So, Sony seems like they’re really serious this time. They’re really going to make God of War into a movie.
Yeah, I can foresee a couple of problems with that. Even if they did hire a screenwriter who thinks he’s making the next Batman trilogy.
#5) There’s Really No Plot To The Games
This is every God of War game: Kratos is pissed off at a God, or a Fury, or something. He needs some object to defeat them, because Kratos solves his problems with murder. This object is hidden in a temple full of overly elaborate traps and locks that he travels to. Also he kills his way out of Hades at some point.

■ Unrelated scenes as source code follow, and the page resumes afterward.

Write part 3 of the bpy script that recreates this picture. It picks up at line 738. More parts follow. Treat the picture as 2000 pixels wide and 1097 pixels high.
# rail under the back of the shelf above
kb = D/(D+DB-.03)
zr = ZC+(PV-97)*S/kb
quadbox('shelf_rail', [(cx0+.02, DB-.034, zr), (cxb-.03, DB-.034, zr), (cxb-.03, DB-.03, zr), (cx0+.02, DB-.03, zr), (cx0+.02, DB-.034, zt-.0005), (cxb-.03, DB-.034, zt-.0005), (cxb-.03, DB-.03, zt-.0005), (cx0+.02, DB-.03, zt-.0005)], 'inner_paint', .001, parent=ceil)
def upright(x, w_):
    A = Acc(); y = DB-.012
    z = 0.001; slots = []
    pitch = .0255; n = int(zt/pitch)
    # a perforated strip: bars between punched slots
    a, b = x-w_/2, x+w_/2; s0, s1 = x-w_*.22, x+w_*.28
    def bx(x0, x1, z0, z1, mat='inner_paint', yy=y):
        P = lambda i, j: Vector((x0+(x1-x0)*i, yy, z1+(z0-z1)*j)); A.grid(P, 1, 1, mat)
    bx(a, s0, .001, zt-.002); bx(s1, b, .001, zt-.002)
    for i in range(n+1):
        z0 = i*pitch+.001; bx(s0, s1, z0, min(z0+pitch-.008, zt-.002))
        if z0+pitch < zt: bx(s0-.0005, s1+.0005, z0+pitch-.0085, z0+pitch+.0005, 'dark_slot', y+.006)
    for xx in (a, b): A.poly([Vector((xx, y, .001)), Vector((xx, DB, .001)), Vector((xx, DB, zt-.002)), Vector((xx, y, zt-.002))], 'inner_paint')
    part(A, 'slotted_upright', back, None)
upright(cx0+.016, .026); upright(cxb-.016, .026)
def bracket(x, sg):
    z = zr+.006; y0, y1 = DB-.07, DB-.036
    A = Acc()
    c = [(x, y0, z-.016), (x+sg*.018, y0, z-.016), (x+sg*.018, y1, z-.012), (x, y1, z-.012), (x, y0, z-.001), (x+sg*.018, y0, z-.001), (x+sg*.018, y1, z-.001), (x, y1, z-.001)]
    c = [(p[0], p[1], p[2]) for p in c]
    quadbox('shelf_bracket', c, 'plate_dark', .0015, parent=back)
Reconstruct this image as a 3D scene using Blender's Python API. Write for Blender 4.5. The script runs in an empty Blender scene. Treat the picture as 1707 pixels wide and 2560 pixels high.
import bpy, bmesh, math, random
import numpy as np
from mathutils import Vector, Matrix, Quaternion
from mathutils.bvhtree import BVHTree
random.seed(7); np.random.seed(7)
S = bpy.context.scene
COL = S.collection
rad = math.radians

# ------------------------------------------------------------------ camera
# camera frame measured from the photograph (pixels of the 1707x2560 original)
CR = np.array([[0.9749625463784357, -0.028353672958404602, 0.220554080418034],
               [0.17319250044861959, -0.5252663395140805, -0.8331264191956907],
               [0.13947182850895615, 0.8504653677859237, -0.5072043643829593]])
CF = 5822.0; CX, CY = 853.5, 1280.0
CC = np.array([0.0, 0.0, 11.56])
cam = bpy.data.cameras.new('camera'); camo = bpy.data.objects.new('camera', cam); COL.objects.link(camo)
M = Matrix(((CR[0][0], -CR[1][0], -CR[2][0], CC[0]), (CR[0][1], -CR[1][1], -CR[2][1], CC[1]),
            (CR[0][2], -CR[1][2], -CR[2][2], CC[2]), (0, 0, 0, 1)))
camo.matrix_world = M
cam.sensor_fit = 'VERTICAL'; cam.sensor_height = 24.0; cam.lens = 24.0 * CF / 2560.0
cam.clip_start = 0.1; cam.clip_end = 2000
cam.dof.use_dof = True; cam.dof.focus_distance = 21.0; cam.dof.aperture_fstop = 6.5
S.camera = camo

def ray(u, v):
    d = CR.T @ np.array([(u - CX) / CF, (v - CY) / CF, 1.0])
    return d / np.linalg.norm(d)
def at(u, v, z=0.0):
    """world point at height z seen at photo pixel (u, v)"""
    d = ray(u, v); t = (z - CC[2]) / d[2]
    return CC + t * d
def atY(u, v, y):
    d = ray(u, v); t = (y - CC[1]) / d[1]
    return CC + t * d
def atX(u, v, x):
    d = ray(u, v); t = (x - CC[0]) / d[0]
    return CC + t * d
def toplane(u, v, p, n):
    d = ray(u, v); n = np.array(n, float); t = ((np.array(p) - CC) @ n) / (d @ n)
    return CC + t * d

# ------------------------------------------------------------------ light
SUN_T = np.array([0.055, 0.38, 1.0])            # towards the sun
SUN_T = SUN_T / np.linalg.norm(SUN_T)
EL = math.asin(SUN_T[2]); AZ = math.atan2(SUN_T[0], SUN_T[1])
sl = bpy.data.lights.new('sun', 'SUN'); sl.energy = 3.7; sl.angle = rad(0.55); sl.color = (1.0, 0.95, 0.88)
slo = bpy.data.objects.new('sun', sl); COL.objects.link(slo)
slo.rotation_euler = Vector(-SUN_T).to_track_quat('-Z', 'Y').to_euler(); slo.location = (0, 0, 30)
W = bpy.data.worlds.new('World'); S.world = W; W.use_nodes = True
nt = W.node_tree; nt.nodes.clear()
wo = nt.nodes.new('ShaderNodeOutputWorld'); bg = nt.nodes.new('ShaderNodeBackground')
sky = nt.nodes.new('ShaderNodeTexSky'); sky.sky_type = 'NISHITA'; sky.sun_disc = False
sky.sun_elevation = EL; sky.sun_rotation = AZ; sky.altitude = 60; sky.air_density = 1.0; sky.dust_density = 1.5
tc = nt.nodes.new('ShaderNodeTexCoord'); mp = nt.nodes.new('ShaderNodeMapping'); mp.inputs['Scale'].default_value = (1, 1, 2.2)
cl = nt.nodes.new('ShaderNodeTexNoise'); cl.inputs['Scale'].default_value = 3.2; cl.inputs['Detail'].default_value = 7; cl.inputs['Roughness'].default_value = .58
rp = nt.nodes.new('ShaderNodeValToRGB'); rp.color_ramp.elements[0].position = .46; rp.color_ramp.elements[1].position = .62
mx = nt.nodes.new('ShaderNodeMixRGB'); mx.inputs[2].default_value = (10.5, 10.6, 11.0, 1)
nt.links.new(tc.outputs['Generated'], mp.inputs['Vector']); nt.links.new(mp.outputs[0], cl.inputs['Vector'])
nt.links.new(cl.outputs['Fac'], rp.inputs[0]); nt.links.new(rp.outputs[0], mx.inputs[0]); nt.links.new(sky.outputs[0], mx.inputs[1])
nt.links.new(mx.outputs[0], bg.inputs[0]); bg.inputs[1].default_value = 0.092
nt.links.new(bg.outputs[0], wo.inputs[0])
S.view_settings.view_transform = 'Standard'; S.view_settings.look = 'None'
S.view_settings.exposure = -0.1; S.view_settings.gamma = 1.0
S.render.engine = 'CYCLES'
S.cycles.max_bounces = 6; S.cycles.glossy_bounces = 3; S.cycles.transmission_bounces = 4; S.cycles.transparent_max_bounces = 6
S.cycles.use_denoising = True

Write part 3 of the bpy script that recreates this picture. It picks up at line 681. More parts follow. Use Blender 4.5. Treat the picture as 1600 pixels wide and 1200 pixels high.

Patrick Melton, the poor bastard stuck writing this movie, has argued that Kratos’ origin story will be the first act… and is notably silent on what will happen next.
#4) Most of the Plot Points Involve Horrible Ways to Die Or Worse
When Kratos rips a god’s head off and pokes the back of it with his finger to make him scream/use him as a lantern, I laugh because despite the “realism” of the graphics, it’s ridiculous. On film, live-action, it’d probably be awful. Similarly, most of the game involves Kratos going somewhere and killing something in some absolutely grisly way, usually for the crime of being between Kratos and what he wants. That makes for fun video games, not compelling cinema.
#3) The Antagonists All Have Weak Motives or No Motive Whatsoever
OK, that’s unfair. The ultimate end boss in Chains of Olympus had a reasonable motive and was fairly sympathetic. Hades also has one of the best speeches in the entire franchise. He’s not a nice man but if anybody’s got reason to want Kratos dead, it’s Hades.
Everybody else, though, can be summed up with “because he’s a prick.” And that’s a bit… tricky, to write around.
#2) Kratos Is One Of The Worst Characters In Video Games in Just About Every Respect
Kratos is basically what happens when somebody reads a Lobo comic and completely misses the joke. At his best, he’s a bloodthirsty arrogant prick with no indoor voice. At his worst, he’s a homicidal maniac with absolutely zero regard for the health and safety of literally anybody else, including his own friends, allies, and countrymen.
God Of War III tried to pull some sort of ridiculous line of crap about how Kratos deep down felt bad for being a one-man threshing machine, and he never seems to enjoy hurting people, but the simple fact of the matter is that the only thing that’s changed by the series finale is that he’s maybe slightly less arrogant. That’s it. In five games.
Which leads us to the number one problem here…
Everything That Happens In The Entire Franchise Is Essentially Kratos’ Fault
Seriously. Kratos is a complete idiot unable or unwilling to see the blatantly obvious consequences of his actions. The entire franchise starts because he doesn’t want to die and cuts a deal with Ares. Then, when Ares tricks him into killing his family, does he try and break the bond and swear off killing people, which is what got him into this mess in the first place? No, he kills even more people, ultimately killing Ares.
Then, in the second game, he goes around picking fights with the gods until Zeus does what’s quite frankly the reasonable thing and kills him before he rips apart all of Greece. Kratos escapes Hell and could end it there. Instead he goes to pick another fight with Zeus, because the first one went oh so well. You’d think around the time he’d managed to bump off his only remaining friend he might think “Gee, maybe stabbing shouldn’t be my sole method of problem-solving!” But no, here he is again, with the stabbing, and, by the third game, apocalypse causing. He manages to snuff out the sun, flood the Earth, kill all plant life, and unleash a plague. In exchange the human race gets hope.
Thanks, you unbelieveable dick.
When he’s not actively making things worse, he’s blundering into obvious traps and killing people who either meant well or were completely innocent because they were in his way. The ironic thing is that this actually makes Kratos a tragic hero by the rules of Greek drama; his actions trigger his own downfall. Greeks would think this was an awesome play.
None of this detracts from the games. But a movie? Ehhhh. Maybe consider a spunky teenage sidekick. At least we’d cheer when he stabs the brat.